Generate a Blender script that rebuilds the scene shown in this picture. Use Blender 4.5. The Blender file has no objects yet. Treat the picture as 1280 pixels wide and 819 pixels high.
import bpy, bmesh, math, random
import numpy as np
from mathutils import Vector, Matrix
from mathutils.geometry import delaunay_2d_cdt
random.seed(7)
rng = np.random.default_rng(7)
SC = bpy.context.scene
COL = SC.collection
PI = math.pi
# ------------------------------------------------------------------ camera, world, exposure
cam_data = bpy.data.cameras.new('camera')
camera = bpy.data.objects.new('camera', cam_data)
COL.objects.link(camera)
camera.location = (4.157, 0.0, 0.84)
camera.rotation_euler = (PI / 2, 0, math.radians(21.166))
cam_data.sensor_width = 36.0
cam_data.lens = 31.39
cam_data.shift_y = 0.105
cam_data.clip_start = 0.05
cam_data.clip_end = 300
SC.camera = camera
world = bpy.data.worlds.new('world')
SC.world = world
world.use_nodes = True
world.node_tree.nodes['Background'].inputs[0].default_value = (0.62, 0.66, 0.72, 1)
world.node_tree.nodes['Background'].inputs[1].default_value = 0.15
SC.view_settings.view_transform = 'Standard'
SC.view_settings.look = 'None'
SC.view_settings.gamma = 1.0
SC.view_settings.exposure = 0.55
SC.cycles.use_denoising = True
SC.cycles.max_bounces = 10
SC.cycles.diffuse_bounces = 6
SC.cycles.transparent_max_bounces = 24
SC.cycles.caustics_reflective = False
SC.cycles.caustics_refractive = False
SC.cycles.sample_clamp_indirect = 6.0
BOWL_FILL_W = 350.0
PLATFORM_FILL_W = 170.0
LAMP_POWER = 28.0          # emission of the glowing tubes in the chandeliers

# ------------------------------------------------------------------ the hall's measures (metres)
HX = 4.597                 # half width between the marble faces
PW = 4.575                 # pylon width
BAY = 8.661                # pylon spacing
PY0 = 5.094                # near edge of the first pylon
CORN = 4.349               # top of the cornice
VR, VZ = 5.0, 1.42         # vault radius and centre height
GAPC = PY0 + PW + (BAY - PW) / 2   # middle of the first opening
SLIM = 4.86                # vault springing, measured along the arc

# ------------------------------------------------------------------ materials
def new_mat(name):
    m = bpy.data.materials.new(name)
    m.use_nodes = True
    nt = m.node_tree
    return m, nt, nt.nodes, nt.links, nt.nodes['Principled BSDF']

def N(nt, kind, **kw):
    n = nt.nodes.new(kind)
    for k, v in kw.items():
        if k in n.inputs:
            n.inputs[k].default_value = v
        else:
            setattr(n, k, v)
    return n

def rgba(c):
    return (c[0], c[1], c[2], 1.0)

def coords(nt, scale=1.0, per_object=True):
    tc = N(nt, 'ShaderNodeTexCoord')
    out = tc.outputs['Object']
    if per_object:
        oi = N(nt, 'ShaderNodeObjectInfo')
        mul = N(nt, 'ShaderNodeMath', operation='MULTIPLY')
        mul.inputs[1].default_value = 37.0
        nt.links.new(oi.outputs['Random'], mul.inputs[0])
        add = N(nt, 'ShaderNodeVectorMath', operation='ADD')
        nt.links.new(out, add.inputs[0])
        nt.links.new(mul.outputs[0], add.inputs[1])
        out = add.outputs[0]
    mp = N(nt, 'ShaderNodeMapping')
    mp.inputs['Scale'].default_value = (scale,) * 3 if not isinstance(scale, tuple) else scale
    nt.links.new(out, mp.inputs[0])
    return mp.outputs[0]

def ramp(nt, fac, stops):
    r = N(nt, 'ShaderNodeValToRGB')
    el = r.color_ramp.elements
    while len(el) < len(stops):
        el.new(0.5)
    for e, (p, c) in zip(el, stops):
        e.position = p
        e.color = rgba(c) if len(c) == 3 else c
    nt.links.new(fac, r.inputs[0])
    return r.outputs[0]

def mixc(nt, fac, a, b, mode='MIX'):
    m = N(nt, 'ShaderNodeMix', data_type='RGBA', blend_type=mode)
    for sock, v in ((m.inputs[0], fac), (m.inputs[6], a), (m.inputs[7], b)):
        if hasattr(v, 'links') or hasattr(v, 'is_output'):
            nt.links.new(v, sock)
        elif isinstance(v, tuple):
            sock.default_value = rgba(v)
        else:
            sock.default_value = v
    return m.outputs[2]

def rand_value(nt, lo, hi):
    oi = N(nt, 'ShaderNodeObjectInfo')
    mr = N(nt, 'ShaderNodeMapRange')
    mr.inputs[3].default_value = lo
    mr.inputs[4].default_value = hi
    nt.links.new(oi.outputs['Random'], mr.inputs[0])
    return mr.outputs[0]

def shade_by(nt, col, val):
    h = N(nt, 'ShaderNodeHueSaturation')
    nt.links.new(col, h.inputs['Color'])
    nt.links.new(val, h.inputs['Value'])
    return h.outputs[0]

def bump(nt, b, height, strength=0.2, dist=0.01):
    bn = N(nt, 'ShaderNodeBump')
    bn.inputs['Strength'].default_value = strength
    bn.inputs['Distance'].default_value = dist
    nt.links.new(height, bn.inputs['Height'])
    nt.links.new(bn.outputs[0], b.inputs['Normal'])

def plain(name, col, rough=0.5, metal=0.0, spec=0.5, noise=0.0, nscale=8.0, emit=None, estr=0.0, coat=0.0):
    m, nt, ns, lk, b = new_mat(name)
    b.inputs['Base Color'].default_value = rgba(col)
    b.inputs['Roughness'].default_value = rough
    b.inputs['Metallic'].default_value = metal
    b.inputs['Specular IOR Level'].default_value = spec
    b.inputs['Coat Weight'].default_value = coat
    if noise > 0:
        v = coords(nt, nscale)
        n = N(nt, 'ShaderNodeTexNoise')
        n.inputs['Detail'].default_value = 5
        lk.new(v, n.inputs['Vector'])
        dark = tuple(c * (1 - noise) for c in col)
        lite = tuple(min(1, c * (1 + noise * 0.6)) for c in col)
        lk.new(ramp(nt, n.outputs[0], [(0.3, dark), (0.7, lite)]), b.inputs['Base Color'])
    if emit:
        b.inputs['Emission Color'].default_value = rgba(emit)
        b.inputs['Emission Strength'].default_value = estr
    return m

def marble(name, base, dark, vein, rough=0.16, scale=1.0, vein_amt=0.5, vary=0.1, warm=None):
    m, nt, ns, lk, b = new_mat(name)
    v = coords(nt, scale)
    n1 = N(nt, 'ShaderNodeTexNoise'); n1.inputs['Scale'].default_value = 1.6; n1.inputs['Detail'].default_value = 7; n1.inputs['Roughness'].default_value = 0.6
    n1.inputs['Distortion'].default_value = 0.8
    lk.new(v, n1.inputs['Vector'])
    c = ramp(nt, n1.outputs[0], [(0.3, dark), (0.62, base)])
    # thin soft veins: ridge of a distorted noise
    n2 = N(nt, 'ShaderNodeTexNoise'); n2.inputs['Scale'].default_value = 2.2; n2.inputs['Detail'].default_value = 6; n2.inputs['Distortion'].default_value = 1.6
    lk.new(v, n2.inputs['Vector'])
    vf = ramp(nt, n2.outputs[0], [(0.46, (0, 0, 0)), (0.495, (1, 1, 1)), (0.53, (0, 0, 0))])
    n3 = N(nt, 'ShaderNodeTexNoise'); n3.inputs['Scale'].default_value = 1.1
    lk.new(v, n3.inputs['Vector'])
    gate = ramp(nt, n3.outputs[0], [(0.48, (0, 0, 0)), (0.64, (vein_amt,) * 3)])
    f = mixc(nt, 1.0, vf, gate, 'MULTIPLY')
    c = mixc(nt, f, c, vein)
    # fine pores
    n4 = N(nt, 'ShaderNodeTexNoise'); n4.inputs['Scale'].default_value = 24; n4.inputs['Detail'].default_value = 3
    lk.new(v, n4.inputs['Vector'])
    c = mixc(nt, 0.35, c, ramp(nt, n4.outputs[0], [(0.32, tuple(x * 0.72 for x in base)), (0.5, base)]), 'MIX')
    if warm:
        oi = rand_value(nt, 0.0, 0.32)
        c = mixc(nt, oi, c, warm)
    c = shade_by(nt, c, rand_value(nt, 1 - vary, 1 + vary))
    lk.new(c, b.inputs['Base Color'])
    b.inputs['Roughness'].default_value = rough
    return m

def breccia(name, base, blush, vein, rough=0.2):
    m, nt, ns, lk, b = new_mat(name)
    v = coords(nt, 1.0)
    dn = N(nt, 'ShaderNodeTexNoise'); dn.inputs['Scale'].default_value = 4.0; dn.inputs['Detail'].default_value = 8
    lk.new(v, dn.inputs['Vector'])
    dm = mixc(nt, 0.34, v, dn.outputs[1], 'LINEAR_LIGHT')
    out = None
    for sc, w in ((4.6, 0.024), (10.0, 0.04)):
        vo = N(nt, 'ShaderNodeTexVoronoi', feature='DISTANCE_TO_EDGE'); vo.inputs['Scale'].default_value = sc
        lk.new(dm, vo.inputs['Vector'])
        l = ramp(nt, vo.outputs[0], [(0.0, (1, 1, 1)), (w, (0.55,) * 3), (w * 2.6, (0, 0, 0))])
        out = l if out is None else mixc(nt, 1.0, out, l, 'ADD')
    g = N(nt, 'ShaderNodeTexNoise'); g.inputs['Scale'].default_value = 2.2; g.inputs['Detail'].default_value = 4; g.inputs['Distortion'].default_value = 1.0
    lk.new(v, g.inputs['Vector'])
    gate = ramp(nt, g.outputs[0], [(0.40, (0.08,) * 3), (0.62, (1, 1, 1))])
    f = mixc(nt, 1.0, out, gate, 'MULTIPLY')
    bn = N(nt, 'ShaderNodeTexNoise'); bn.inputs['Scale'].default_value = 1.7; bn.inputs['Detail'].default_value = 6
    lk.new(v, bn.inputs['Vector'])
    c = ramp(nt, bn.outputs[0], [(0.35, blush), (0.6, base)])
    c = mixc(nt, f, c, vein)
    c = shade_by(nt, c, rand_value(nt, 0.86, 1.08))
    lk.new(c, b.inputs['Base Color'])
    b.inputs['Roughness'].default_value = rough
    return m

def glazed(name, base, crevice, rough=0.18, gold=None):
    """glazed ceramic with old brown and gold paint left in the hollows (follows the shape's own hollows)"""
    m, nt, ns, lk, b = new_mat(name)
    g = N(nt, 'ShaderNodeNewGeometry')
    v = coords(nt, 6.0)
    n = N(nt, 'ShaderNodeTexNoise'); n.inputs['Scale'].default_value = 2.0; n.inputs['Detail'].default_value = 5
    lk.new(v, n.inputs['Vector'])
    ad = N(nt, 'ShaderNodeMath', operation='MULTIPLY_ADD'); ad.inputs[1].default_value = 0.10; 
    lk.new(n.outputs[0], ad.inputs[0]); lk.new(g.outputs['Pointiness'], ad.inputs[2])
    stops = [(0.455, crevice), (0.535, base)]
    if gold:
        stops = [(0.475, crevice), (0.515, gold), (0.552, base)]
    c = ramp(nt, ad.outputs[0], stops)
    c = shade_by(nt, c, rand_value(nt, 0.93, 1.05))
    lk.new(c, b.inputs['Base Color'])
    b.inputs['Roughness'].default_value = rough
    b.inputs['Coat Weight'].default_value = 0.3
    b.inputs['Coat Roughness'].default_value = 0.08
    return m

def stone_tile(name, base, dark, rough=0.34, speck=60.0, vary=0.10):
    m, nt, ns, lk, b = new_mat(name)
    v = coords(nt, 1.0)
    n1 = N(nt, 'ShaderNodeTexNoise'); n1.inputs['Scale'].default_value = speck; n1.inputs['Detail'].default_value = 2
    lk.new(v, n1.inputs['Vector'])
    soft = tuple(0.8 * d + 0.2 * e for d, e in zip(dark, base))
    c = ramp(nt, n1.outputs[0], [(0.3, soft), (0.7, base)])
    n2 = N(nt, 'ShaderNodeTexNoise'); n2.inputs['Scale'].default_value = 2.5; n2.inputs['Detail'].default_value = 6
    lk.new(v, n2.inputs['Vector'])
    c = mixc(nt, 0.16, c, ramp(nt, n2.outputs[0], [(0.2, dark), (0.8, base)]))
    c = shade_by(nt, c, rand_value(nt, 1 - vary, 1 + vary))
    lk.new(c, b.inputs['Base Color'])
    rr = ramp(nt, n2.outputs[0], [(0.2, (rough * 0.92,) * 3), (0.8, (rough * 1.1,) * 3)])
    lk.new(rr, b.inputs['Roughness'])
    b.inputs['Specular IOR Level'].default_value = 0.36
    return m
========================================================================
Problem requirements
Nothing but the lines from the one with "stops = [(0.455, crevice), (0.535, base)]" through the last line should be repeated, each exactly as it stands.

Solution for this exercise
    stops = [(0.455, crevice), (0.535, base)]
    if gold:
        stops = [(0.475, crevice), (0.515, gold), (0.552, base)]
    c = ramp(nt, ad.outputs[0], stops)
    c = shade_by(nt, c, rand_value(nt, 0.93, 1.05))
    lk.new(c, b.inputs['Base Color'])
    b.inputs['Roughness'].default_value = rough
    b.inputs['Coat Weight'].default_value = 0.3
    b.inputs['Coat Roughness'].default_value = 0.08
    return m

def stone_tile(name, base, dark, rough=0.34, speck=60.0, vary=0.10):
    m, nt, ns, lk, b = new_mat(name)
    v = coords(nt, 1.0)
    n1 = N(nt, 'ShaderNodeTexNoise'); n1.inputs['Scale'].default_value = speck; n1.inputs['Detail'].default_value = 2
    lk.new(v, n1.inputs['Vector'])
    soft = tuple(0.8 * d + 0.2 * e for d, e in zip(dark, base))
    c = ramp(nt, n1.outputs[0], [(0.3, soft), (0.7, base)])
    n2 = N(nt, 'ShaderNodeTexNoise'); n2.inputs['Scale'].default_value = 2.5; n2.inputs['Detail'].default_value = 6
    lk.new(v, n2.inputs['Vector'])
    c = mixc(nt, 0.16, c, ramp(nt, n2.outputs[0], [(0.2, dark), (0.8, base)]))
    c = shade_by(nt, c, rand_value(nt, 1 - vary, 1 + vary))
    lk.new(c, b.inputs['Base Color'])
    rr = ramp(nt, n2.outputs[0], [(0.2, (rough * 0.92,) * 3), (0.8, (rough * 1.1,) * 3)])
    lk.new(rr, b.inputs['Roughness'])
    b.inputs['Specular IOR Level'].default_value = 0.36
    return m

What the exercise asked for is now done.